His speed-to-power bull rush moves even the biggest offensive tackle back at least two or three steps. It has taken him some time to hone his fundamentals to get on the field as a starting outside linebacker — and it didn’t help he had Will Anderson Jr. in front of him.
He still has some inconsistencies with his hand placement and pass-rush timing, and he needs more counters and better hand usage to get off blocks. Even so, this kind of athlete wins at the professional level.
WINS ABOVE AVERAGE
WAA represents the number of wins a player is worth over an average college football player and is a metric evaluators can utilize to assess performance.
It combines how well a player performed in each facet of play (using PFF grades) and how valuable each facet is to winning football games. The result is a first-of-its-kind metric that allows for cross-positional valuation and predicts future value at the player and team levels.
HOW BRASWELL RANKS IN THE STABLE METRICS
PFF pass-rush grade is one of the most stable measures of play, as it isolates a pass-rusher’s ability to win, how quickly he wins and how well he finishes plays.
The quicker the rusher defeats the blocker, the higher his grade will be. And given the hundreds of one-on-one interactions over a given season, this grade is very stable from year to year.

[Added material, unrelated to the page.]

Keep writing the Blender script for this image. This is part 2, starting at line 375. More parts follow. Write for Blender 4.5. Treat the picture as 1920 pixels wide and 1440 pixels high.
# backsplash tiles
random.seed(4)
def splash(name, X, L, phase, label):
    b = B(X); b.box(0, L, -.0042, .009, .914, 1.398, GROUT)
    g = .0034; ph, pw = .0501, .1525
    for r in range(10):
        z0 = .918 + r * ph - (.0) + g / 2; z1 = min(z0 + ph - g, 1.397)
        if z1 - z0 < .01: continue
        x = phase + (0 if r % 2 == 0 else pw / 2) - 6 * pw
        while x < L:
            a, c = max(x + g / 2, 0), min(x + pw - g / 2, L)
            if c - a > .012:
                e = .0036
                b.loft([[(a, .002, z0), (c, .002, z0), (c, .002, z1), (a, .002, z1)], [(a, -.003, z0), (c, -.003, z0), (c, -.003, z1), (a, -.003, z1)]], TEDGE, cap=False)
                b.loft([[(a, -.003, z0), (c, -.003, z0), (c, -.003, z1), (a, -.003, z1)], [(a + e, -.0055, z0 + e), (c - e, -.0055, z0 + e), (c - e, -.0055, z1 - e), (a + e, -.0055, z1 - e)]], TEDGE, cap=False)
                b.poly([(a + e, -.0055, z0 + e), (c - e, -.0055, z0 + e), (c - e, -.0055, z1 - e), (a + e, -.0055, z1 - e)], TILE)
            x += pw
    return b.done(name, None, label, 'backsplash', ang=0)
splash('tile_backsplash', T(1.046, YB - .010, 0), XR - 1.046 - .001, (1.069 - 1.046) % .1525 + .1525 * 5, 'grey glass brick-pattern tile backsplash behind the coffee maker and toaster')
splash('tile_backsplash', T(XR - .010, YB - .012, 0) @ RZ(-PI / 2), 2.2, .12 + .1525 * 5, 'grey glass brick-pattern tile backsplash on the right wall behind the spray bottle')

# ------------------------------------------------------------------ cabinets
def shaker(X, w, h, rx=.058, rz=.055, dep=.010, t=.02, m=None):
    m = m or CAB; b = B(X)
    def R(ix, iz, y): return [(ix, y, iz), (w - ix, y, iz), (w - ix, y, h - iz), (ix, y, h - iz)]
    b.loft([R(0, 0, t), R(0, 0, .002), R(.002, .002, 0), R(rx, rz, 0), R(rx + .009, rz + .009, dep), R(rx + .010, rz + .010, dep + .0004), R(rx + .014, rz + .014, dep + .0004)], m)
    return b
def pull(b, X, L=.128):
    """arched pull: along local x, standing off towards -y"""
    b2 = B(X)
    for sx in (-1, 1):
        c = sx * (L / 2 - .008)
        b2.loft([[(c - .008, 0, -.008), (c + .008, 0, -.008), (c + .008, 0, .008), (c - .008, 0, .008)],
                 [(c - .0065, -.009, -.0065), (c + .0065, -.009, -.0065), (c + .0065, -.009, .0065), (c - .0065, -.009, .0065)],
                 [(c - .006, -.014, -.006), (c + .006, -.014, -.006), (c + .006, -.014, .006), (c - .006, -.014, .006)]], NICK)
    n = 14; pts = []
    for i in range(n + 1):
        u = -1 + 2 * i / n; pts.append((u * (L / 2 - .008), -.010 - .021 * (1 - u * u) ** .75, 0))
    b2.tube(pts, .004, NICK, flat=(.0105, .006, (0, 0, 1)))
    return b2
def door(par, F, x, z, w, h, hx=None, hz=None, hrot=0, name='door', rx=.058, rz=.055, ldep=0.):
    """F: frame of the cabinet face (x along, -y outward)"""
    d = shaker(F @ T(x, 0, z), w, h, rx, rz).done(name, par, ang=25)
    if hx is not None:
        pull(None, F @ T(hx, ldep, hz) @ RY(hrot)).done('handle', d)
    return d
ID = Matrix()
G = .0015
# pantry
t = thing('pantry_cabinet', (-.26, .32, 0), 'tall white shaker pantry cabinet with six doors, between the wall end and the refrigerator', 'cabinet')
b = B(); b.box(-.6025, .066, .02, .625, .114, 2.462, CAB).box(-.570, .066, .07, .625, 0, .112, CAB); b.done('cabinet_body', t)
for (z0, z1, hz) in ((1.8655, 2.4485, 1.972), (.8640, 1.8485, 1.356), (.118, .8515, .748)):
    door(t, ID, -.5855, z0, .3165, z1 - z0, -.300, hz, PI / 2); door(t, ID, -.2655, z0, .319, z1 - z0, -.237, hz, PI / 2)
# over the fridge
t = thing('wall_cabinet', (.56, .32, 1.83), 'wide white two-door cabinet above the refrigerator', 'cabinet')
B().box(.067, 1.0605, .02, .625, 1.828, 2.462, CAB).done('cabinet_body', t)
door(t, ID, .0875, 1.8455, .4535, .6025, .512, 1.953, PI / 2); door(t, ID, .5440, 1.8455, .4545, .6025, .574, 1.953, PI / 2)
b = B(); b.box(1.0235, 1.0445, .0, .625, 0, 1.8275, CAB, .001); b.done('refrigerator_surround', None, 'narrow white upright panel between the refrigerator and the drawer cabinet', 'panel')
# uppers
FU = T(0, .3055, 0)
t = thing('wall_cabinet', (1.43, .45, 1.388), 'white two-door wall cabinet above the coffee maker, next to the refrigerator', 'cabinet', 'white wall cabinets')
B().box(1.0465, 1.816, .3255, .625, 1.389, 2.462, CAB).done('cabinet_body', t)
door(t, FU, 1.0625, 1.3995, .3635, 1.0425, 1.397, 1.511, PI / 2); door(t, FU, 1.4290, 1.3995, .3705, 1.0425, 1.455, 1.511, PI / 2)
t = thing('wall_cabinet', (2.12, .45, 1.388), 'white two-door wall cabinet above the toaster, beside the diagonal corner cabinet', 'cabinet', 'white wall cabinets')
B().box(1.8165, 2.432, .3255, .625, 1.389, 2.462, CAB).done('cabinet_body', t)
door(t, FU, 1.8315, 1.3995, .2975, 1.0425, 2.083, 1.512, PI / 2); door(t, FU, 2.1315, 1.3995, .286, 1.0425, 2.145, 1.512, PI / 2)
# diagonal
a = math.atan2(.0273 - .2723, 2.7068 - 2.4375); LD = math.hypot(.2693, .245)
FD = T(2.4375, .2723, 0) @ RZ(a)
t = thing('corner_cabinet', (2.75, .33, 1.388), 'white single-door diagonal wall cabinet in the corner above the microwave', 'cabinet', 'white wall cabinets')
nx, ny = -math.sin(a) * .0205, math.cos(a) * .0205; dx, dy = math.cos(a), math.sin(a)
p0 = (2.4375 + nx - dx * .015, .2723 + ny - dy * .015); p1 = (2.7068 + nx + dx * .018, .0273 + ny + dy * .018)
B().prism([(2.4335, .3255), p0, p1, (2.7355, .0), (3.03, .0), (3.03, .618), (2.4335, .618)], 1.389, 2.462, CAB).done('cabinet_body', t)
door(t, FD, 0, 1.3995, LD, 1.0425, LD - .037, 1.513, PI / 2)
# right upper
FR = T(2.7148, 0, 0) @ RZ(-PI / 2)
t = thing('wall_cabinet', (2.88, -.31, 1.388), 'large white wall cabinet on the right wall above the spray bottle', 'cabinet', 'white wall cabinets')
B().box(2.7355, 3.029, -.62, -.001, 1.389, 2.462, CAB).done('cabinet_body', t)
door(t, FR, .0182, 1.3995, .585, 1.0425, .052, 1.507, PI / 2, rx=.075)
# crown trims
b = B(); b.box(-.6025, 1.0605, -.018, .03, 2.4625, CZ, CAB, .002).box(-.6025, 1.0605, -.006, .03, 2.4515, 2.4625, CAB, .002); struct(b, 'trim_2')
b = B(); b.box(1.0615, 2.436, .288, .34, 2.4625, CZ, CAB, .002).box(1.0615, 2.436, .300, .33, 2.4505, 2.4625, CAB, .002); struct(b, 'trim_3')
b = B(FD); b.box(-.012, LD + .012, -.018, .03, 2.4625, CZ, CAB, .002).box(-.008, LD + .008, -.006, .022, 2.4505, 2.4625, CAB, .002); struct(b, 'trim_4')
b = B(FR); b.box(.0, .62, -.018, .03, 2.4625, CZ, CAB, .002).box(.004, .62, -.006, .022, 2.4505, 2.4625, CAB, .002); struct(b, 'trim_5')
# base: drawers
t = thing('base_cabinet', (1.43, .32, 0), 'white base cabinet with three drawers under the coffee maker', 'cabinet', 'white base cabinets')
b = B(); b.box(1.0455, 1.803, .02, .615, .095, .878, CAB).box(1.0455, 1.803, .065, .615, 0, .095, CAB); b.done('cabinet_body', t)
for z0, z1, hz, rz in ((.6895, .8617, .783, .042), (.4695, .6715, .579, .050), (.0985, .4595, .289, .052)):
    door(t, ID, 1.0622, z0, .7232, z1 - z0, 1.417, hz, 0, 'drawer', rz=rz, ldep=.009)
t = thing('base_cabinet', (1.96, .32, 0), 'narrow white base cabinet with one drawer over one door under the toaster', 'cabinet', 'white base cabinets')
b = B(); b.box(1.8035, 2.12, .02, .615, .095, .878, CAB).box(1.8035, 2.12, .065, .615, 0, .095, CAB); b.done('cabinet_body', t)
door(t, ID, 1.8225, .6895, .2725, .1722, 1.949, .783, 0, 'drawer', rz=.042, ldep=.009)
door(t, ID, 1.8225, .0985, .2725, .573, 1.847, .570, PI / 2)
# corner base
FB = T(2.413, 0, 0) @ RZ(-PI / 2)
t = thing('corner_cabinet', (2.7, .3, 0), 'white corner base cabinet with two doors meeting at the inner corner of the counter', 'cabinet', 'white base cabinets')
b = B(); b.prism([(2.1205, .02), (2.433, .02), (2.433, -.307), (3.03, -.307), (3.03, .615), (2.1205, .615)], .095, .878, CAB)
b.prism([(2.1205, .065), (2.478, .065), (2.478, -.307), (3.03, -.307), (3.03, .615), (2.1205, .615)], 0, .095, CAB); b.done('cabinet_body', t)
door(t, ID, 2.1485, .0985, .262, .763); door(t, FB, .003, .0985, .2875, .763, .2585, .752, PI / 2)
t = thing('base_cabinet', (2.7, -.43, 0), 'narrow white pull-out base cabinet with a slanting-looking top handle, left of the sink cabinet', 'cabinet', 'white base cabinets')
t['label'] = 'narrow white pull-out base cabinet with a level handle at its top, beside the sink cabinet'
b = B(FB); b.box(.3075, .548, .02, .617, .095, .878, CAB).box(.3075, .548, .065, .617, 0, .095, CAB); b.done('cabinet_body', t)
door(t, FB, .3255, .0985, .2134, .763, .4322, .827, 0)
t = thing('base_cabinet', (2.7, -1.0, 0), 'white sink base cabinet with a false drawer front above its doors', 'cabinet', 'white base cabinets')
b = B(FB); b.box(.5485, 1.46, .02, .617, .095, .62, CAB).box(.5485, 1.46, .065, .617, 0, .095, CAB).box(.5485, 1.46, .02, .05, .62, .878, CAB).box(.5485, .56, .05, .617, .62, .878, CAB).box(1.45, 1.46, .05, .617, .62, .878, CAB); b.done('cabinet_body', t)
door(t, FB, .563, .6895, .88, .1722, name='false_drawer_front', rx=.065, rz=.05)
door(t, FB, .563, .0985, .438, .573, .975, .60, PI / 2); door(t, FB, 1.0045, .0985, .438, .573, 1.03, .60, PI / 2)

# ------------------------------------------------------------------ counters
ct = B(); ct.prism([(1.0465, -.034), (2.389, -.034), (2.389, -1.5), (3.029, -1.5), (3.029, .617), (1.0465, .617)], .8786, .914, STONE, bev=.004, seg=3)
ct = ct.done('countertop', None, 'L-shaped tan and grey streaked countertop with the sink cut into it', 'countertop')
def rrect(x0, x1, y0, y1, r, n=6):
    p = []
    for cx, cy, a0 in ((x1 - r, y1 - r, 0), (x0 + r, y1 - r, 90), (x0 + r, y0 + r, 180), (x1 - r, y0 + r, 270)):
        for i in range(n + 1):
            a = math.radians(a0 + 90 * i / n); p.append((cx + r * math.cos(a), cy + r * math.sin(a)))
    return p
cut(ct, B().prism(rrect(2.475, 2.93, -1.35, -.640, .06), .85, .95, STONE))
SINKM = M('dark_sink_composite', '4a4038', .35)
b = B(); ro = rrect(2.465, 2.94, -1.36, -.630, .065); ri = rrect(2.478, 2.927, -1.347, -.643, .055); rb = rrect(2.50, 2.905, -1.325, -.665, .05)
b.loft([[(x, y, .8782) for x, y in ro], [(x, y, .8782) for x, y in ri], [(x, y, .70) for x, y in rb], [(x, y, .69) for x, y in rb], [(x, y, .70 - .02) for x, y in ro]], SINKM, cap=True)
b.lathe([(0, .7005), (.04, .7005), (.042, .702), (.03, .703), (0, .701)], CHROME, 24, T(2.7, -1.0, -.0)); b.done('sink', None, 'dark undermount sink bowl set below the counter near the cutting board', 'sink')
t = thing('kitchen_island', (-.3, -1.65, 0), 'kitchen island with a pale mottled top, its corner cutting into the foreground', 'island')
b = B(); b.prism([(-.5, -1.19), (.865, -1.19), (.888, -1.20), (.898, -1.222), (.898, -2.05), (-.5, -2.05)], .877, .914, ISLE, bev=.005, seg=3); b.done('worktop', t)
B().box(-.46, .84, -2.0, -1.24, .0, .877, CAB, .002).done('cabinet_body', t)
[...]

PFF pass-rush grade is strong on its own, but we can also use it to gauge performance in “must pass” situations.
Pressure percentage and win percentage are also strong measures of play and are far better than just using sack totals to evaluate a pass-rusher’s performance.
PFF run-defense grade is also very stable from year to year, while run-stop percentage is a good measure of playmaking in the run game.